* BEGIN INPUT DATA *

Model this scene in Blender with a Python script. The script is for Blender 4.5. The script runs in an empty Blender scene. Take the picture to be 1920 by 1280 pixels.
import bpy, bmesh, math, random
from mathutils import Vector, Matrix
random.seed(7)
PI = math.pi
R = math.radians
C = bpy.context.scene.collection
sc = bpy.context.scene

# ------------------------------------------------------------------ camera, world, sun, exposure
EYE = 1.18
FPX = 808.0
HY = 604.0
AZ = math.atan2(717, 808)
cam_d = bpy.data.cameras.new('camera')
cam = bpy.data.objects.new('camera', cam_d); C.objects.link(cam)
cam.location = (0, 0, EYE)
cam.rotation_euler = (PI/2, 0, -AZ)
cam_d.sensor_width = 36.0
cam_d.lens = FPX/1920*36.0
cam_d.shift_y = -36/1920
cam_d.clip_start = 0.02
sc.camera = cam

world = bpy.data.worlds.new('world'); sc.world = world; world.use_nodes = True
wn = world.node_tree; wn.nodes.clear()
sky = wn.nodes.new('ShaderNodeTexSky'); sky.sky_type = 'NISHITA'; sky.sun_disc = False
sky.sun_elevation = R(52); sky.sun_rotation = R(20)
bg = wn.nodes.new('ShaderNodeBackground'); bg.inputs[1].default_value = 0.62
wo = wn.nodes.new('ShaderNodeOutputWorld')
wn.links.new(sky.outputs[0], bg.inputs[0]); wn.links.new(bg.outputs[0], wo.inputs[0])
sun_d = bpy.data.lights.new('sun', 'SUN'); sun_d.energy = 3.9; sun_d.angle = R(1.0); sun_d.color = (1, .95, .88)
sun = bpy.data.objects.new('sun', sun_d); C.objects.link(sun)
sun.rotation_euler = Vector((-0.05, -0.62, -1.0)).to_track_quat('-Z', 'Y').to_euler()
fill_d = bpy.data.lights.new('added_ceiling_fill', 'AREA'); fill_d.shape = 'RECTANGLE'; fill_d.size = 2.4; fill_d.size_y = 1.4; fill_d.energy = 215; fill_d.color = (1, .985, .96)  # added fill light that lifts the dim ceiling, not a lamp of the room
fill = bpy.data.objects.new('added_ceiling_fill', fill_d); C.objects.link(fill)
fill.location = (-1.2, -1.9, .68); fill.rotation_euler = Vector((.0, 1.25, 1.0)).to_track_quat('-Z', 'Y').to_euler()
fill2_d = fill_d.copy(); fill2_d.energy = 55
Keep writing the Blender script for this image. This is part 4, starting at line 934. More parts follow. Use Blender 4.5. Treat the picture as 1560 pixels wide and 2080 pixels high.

* END INPUT DATA *

-- TASK DETAILS --
Every record above should be copied exactly.

-- FULL RESPONSE --
Model this scene in Blender with a Python script. The script is for Blender 4.5. The script runs in an empty Blender scene. Take the picture to be 1920 by 1280 pixels.
import bpy, bmesh, math, random
from mathutils import Vector, Matrix
random.seed(7)
PI = math.pi
R = math.radians
C = bpy.context.scene.collection
sc = bpy.context.scene

# ------------------------------------------------------------------ camera, world, sun, exposure
EYE = 1.18
FPX = 808.0
HY = 604.0
AZ = math.atan2(717, 808)
cam_d = bpy.data.cameras.new('camera')
cam = bpy.data.objects.new('camera', cam_d); C.objects.link(cam)
cam.location = (0, 0, EYE)
cam.rotation_euler = (PI/2, 0, -AZ)
cam_d.sensor_width = 36.0
cam_d.lens = FPX/1920*36.0
cam_d.shift_y = -36/1920
cam_d.clip_start = 0.02
sc.camera = cam

world = bpy.data.worlds.new('world'); sc.world = world; world.use_nodes = True
wn = world.node_tree; wn.nodes.clear()
sky = wn.nodes.new('ShaderNodeTexSky'); sky.sky_type = 'NISHITA'; sky.sun_disc = False
sky.sun_elevation = R(52); sky.sun_rotation = R(20)
bg = wn.nodes.new('ShaderNodeBackground'); bg.inputs[1].default_value = 0.62
wo = wn.nodes.new('ShaderNodeOutputWorld')
wn.links.new(sky.outputs[0], bg.inputs[0]); wn.links.new(bg.outputs[0], wo.inputs[0])
sun_d = bpy.data.lights.new('sun', 'SUN'); sun_d.energy = 3.9; sun_d.angle = R(1.0); sun_d.color = (1, .95, .88)
sun = bpy.data.objects.new('sun', sun_d); C.objects.link(sun)
sun.rotation_euler = Vector((-0.05, -0.62, -1.0)).to_track_quat('-Z', 'Y').to_euler()
fill_d = bpy.data.lights.new('added_ceiling_fill', 'AREA'); fill_d.shape = 'RECTANGLE'; fill_d.size = 2.4; fill_d.size_y = 1.4; fill_d.energy = 215; fill_d.color = (1, .985, .96)  # added fill light that lifts the dim ceiling, not a lamp of the room
fill = bpy.data.objects.new('added_ceiling_fill', fill_d); C.objects.link(fill)
fill.location = (-1.2, -1.9, .68); fill.rotation_euler = Vector((.0, 1.25, 1.0)).to_track_quat('-Z', 'Y').to_euler()
fill2_d = fill_d.copy(); fill2_d.energy = 55
Keep writing the Blender script for this image. This is part 4, starting at line 934. More parts follow. Use Blender 4.5. Treat the picture as 1560 pixels wide and 2080 pixels high.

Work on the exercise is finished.